The exercise: Retype every line from the start of the data down to and including the line with "SC.camera = cam". Skip the pictures.

Data extract:
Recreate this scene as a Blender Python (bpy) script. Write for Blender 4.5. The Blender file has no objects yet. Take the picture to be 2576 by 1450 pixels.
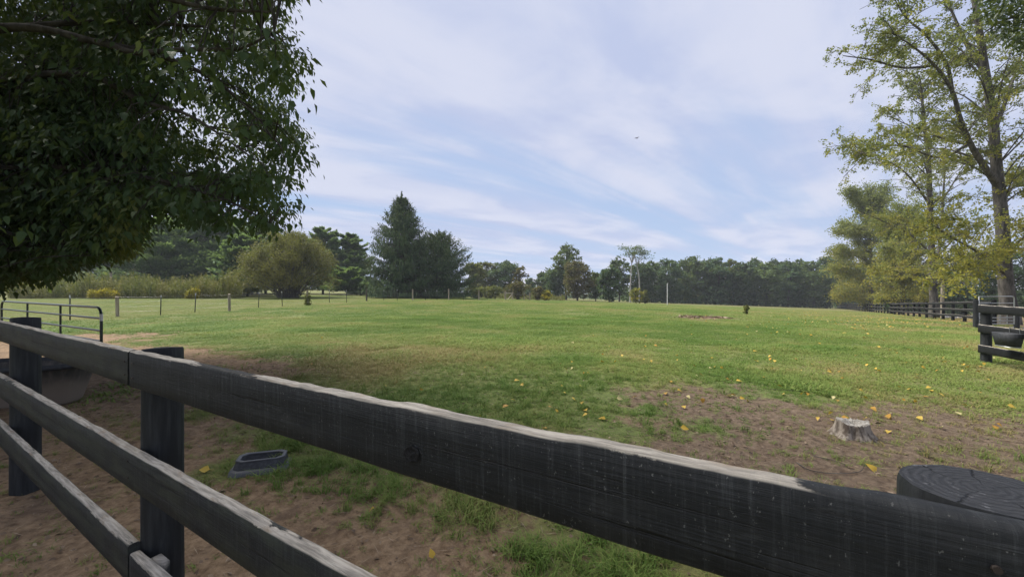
import bpy, math, random
import numpy as np
from mathutils import Vector, Matrix, Quaternion

R = math.radians
SC = bpy.context.scene
COL = SC.collection
# ------------------------------------------------------------------ camera, sky, sun, exposure
FOC, CX, HY, CAMZ = 967.0, 1287.5, 718.0, 1.54       # layout is measured on a 2575 x 1450 view
cam_d = bpy.data.cameras.new('camera')
cam_d.sensor_width = 36; cam_d.lens = 36*FOC/2575
cam_d.shift_y = -(724.5-HY)/2575
cam_d.clip_start = 0.03; cam_d.clip_end = 4000
cam = bpy.data.objects.new('camera', cam_d); COL.objects.link(cam)
cam.location = (0, 0, CAMZ); cam.rotation_euler = (R(90), 0, 0)
SC.camera = cam

SUN_EL, SUN_AZ = R(56), R(-62)                       # azimuth clockwise from +Y (view direction)
sd = Vector((math.sin(SUN_AZ)*math.cos(SUN_EL), math.cos(SUN_AZ)*math.cos(SUN_EL), math.sin(SUN_EL)))
sun_d = bpy.data.lights.new('sun', 'SUN'); sun_d.energy = 5.0; sun_d.angle = R(34); sun_d.color = (1.0, .95, .87)
sun = bpy.data.objects.new('sun', sun_d); COL.objects.link(sun)
sun.location = sd*60; sun.rotation_euler = sd.to_track_quat('Z', 'Y').to_euler()

W = bpy.data.worlds.new('World'); SC.world = W; W.use_nodes = True
W.cycles.sampling_method = 'MANUAL'; W.cycles.sample_map_resolution = 256
def build_world():
    nt = W.node_tree; nt.nodes.clear()
    N = nt.nodes.new; L = nt.links.new
    out = N('ShaderNodeOutputWorld'); bg = N('ShaderNodeBackground'); bg.inputs[1].default_value = .054
    L(bg.outputs[0], out.inputs[0])
    sky = N('ShaderNodeTexSky'); sky.sky_type = 'NISHITA'; sky.sun_disc = False
    sky.sun_elevation = SUN_EL; sky.sun_rotation = SUN_AZ; sky.air_density = 1.0; sky.dust_density = 1.2
    tc = N('ShaderNodeTexCoord'); sep = N('ShaderNodeSeparateXYZ'); L(tc.outputs['Generated'], sep.inputs[0])
    def math_(op, a, b=None, clamp=False):
        m = N('ShaderNodeMath'); m.operation = op; m.use_clamp = clamp
        for i, v in enumerate((a, b)):
            if v is None: continue
            if isinstance(v, (int, float)): m.inputs[i].default_value = v
            else: L(v, m.inputs[i])
        return m.outputs[0]
    def smooth(v, a, b):
        m = N('ShaderNodeMapRange'); m.interpolation_type = 'SMOOTHSTEP'
        L(v, m.inputs[0]); m.inputs[1].default_value = a; m.inputs[2].default_value = b
        return m.outputs[0]
    zc = math_('MAXIMUM', sep.outputs[2], 0.0)
    den = math_('ADD', zc, .07)
    px = math_('DIVIDE', sep.outputs[0], den); py = math_('DIVIDE', sep.outputs[1], den)
    a = R(47)
    u = math_('ADD', math_('MULTIPLY', px, math.sin(a)), math_('MULTIPLY', py, math.cos(a)))
    v = math_('SUBTRACT', math_('MULTIPLY', px, math.cos(a)), math_('MULTIPLY', py, math.sin(a)))
    def noise(su, sv, detail, rough, off, dist=0.):
        c = N('ShaderNodeCombineXYZ')
        L(math_('ADD', math_('MULTIPLY', u, su), off), c.inputs[0]); L(math_('MULTIPLY', v, sv), c.inputs[1])
        n = N('ShaderNodeTexNoise'); n.inputs['Scale'].default_value = 1; n.inputs['Detail'].default_value = detail
        n.inputs['Roughness'].default_value = rough; n.inputs['Distortion'].default_value = dist
        L(c.outputs[0], n.inputs['Vector']); return n.outputs['Fac']
    streak = noise(.15, 1.25, 7, .55, 3.7, .35)
    broad = noise(.30, .42, 3, .5, 11.0)
    fine = noise(.9, 1.6, 6, .55, 5.0, .5)
    s = math_('ADD', math_('ADD', math_('MULTIPLY', streak, .62), math_('MULTIPLY', broad, .26)), math_('MULTIPLY', fine, .16))
    s = math_('ADD', s, math_('MULTIPLY', smooth(zc, .20, .55), .10))
    cover = smooth(s, .405, .585)
    # low cumulus heads near the horizon
    cn = N('ShaderNodeTexNoise'); cn.inputs['Scale'].default_value = 7.5; cn.inputs['Detail'].default_value = 5
    L(tc.outputs['Generated'], cn.inputs['Vector'])
    cum = smooth(math_('SUBTRACT', cn.outputs['Fac'], math_('MULTIPLY', zc, 4.2)), .44, .50)
    def mixc(f, A, B):
        m = N('ShaderNodeMix'); m.data_type = 'RGBA'
        if isinstance(f, (int, float)): m.inputs[0].default_value = f
        else: L(f, m.inputs[0])
        for i, c in ((6, A), (7, B)):
            if isinstance(c, tuple): m.inputs[i].default_value = (*c, 1)
            else: L(c, m.inputs[i])
        return m.outputs[2]
    veil = mixc(.88, sky.outputs[0], (4.85, 6.35, 9.25))
    ccol = mixc(smooth(math_('ADD', math_('MULTIPLY', fine, .6), math_('MULTIPLY', streak, .4)), .42, .60), (5.55, 6.25, 8.6), (7.15, 7.55, 9.2))
    c = mixc(cover, veil, ccol)
    c = mixc(math_('MULTIPLY', cum, .75), c, (8.1, 7.7, 8.6))
    L(c, bg.inputs[0])
build_world()
SC.view_settings.view_transform = 'Standard'; SC.view_settings.look = 'None'
SC.view_settings.exposure = 0.82; SC.view_settings.gamma = 1; SC.view_settings.use_curve_mapping = False
SC.render.engine = 'CYCLES'
cy = SC.cycles
cy.max_bounces = 6; cy.diffuse_bounces = 3; cy.glossy_bounces = 2; cy.transmission_bounces = 3; cy.volume_bounces = 0
cy.use_denoising = True; cy.caustics_reflective = False; cy.caustics_refractive = False
cy.sample_clamp_indirect = 4; cy.use_adaptive_sampling = True; cy.adaptive_threshold = .012

# ------------------------------------------------------------------ helpers
def obj(name, data, parent=None, loc=(0, 0, 0), rot=(0, 0, 0)):
    o = bpy.data.objects.new(name, data); COL.objects.link(o)
    o.location = loc; o.rotation_euler = rot
    if parent is not None: o.parent = parent
    return o
def tag(o, label=None, cat=None, group=None, kind=None):
    if label: o['label'] = label
    if cat: o['category'] = cat
    if group: o['group'] = group
    if kind: o['kind'] = kind
    return o
def thing(name, label, cat, loc=(0, 0, 0), rz=0, group=None):
    return tag(obj(name, None, None, loc, (0, 0, rz)), label, cat, group)

def _smooth(t): return t*t*(3-2*t)
_TAB = np.random.RandomState(7).rand(256, 256)
def vnoise(x, y):
    x = np.asarray(x, float); y = np.asarray(y, float)
    xi = np.floor(x).astype(int); yi = np.floor(y).astype(int)
    fx = _smooth(x-xi); fy = _smooth(y-yi)
    x0 = xi & 255; x1 = (xi+1) & 255; y0 = yi & 255; y1 = (yi+1) & 255
    return (_TAB[x0, y0]*(1-fx)+_TAB[x1, y0]*fx)*(1-fy)+(_TAB[x0, y1]*(1-fx)+_TAB[x1, y1]*fx)*fy
def fbm(x, y, o=4, off=0.):
    s = 0; a = .5; t = 0
    for i in range(o):
        s = s+a*vnoise(np.asarray(x)*2**i+off+i*17.3, np.asarray(y)*2**i+off*1.7+i*5.1); t += a; a *= .5
    return s/t
def sstep(a, b, x):
    t = np.clip((np.asarray(x, float)-a)/(b-a), 0, 1); return t*t*(3-2*t)

def gz(X, Y):
    """large-scale height of the ground"""
    X = np.asarray(X, float); Y = np.asarray(Y, float)
    q = (.65*X+.45*Y-15)/3.0
    sp = 3.0*np.where(q > 20, q, np.log1p(np.exp(np.minimum(q, 20))))
    sp = np.where(sp > 120, 120+(sp-120)*.15, sp)
    return -.052*sp+.05*(fbm(X*.12, Y*.12, 2)-.5)*sstep(4, 10, np.hypot(X, Y))
def at(px, py, Y): return Vector(((px-CX)/FOC*Y, Y, CAMZ-(py-HY)/FOC*Y))
def ground_at(px, py):
    k = (px-CX)/FOC; Y = np.geomspace(.5, 260, 6000)
    hit = (CAMZ-(py-HY)/FOC*Y) <= gz(k*Y, Y)
    Y = float(Y[np.argmax(hit)]) if hit.any() else 60.
    return Vector((k*Y, Y, float(gz(k*Y, Y))))
def on_ground(px, Y):
    X = (px-CX)/FOC*Y
    return Vector((X, Y, float(gz(X, Y))))

class Geo:
    def __init__(s): s.V = []; s.F = {}; s.T = []; s.n = 0
    def add(s, V, F, tint=.5):
        V = np.asarray(V, float).reshape(-1, 3); F = np.asarray(F, int)
        s.V.append(V); s.F.setdefault(F.shape[1], []).append(F+s.n)
        s.T.append(np.broadcast_to(np.asarray(tint, float), (len(V),)).copy()); s.n += len(V)
    def mesh(s, name, mat, smooth=False):
        me = bpy.data.meshes.new(name)
        V = np.concatenate(s.V).astype(np.float32)
        loops = []; starts = []; tot = []; c = 0
        for k in sorted(s.F):
            F = np.concatenate(s.F[k]); loops.append(F.ravel())
            starts.append(c+np.arange(len(F))*k); c += F.size
        loops = np.concatenate(loops).astype(np.int32); starts = np.concatenate(starts).astype(np.int32)
        me.vertices.add(len(V)); me.vertices.foreach_set('co', V.ravel())
        me.loops.add(len(loops)); me.loops.foreach_set('vertex_index', loops)
        me.polygons.add(len(starts)); me.polygons.foreach_set('loop_start', starts)
        if smooth: me.polygons.foreach_set('use_smooth', np.ones(len(starts), bool))
        at_ = me.attributes.new('tint', 'FLOAT', 'POINT'); at_.data.foreach_set('value', np.concatenate(s.T).astype(np.float32))
        me.update(calc_edges=True); me.validate()
        if mat is not None: me.materials.append(mat)
        return me
def tube(g, P, rad, sides=6, tint=.5, cap=True):
    P = np.asarray(P, float); n = len(P); rad = np.broadcast_to(np.asarray(rad, float), (n,))
    T = np.gradient(P, axis=0); T /= (np.linalg.norm(T, axis=1)[:, None]+1e-9)
    up = np.array([0, 0, 1.]) if abs(T[0, 2]) < .9 else np.array([1., 0, 0])
    A = np.cross(T, up); A /= (np.linalg.norm(A, axis=1)[:, None]+1e-9); B = np.cross(T, A)
    th = np.arange(sides)*2*np.pi/sides
    V = P[:, None, :]+rad[:, None, None]*(np.cos(th)[None, :, None]*A[:, None, :]+np.sin(th)[None, :, None]*B[:, None, :])
    i = np.arange(n-1)[:, None]*sides; j = np.arange(sides)[None, :]; jn = (j+1) % sides
    F = np.stack([i+j, i+jn, i+sides+jn, i+sides+j], -1).reshape(-1, 4)
    g.add(V.reshape(-1, 3), F, tint)
    if cap and sides <= 12:
        for k in (0, n-1):
            idx = np.arange(sides)
            g.add(V[k], [idx if k else idx[::-1]], tint)
def box(g, c, size, R3=None, tint=.5):
    sx, sy, sz = [s/2 for s in size]
    V = np.array([[x, y, z] for x in (-sx, sx) for y in (-sy, sy) for z in (-sz, sz)])
    if R3 is not None: V = V@np.asarray(R3).T
    g.add(V+np.asarray(c), [[0, 1, 3, 2], [4, 6, 7, 5], [0, 4, 5, 1], [2, 3, 7, 6], [0, 2, 6, 4], [1, 5, 7, 3]], tint)
def nrm(v): return v/(np.linalg.norm(v, axis=-1, keepdims=True)+1e-9)
def leaves(g, P, D, Nn, ln, wd, fold=.18, tint=.5, fancy=False, curl=.0):
    """leaf blades: P base, D direction to the tip, Nn upper side"""
    P = np.asarray(P, float); D = nrm(D); S = nrm(np.cross(D, Nn)); U = np.cross(S, D)
    n = len(P); ln = np.broadcast_to(ln, (n,))[:, None]; wd = np.broadcast_to(wd, (n,))[:, None]
    tint = np.broadcast_to(np.asarray(tint, float), (n,))
    if not fancy:
        V = np.stack([P, P+D*ln*.45+S*wd*.5+U*wd*fold, P+D*ln-U*ln*curl, P+D*ln*.45-S*wd*.5+U*wd*fold], 1)
        k = np.arange(n)[:, None]*4
        g.add(V.reshape(-1, 3), np.concatenate([k+[[0, 1, 2]], k+[[0, 2, 3]]]), np.repeat(tint, 4))
    else:
        V = np.stack([P, P+D*ln*.30+S*wd*.5+U*wd*fold, P+D*ln*.62+S*wd*.36+U*(wd*fold*.5-ln*curl*.3), P+D*ln-U*ln*curl,
                      P+D*ln*.62-S*wd*.36+U*(wd*fold*.5-ln*curl*.3), P+D*ln*.30-S*wd*.5+U*wd*fold, P+D*ln*.45-U*ln*curl*.1], 1)
        k = np.arange(n)[:, None]*7
        g.add(V.reshape(-1, 3), np.concatenate([k+[[6, a, b]] for a, b in ((0, 1), (1, 2), (2, 3), (3, 4), (4, 5), (5, 0))]), np.repeat(tint, 7))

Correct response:
Recreate this scene as a Blender Python (bpy) script. Write for Blender 4.5. The Blender file has no objects yet. Take the picture to be 2576 by 1450 pixels.
import bpy, math, random
import numpy as np
from mathutils import Vector, Matrix, Quaternion

R = math.radians
SC = bpy.context.scene
COL = SC.collection
# ------------------------------------------------------------------ camera, sky, sun, exposure
FOC, CX, HY, CAMZ = 967.0, 1287.5, 718.0, 1.54       # layout is measured on a 2575 x 1450 view
cam_d = bpy.data.cameras.new('camera')
cam_d.sensor_width = 36; cam_d.lens = 36*FOC/2575
cam_d.shift_y = -(724.5-HY)/2575
cam_d.clip_start = 0.03; cam_d.clip_end = 4000
cam = bpy.data.objects.new('camera', cam_d); COL.objects.link(cam)
cam.location = (0, 0, CAMZ); cam.rotation_euler = (R(90), 0, 0)
SC.camera = cam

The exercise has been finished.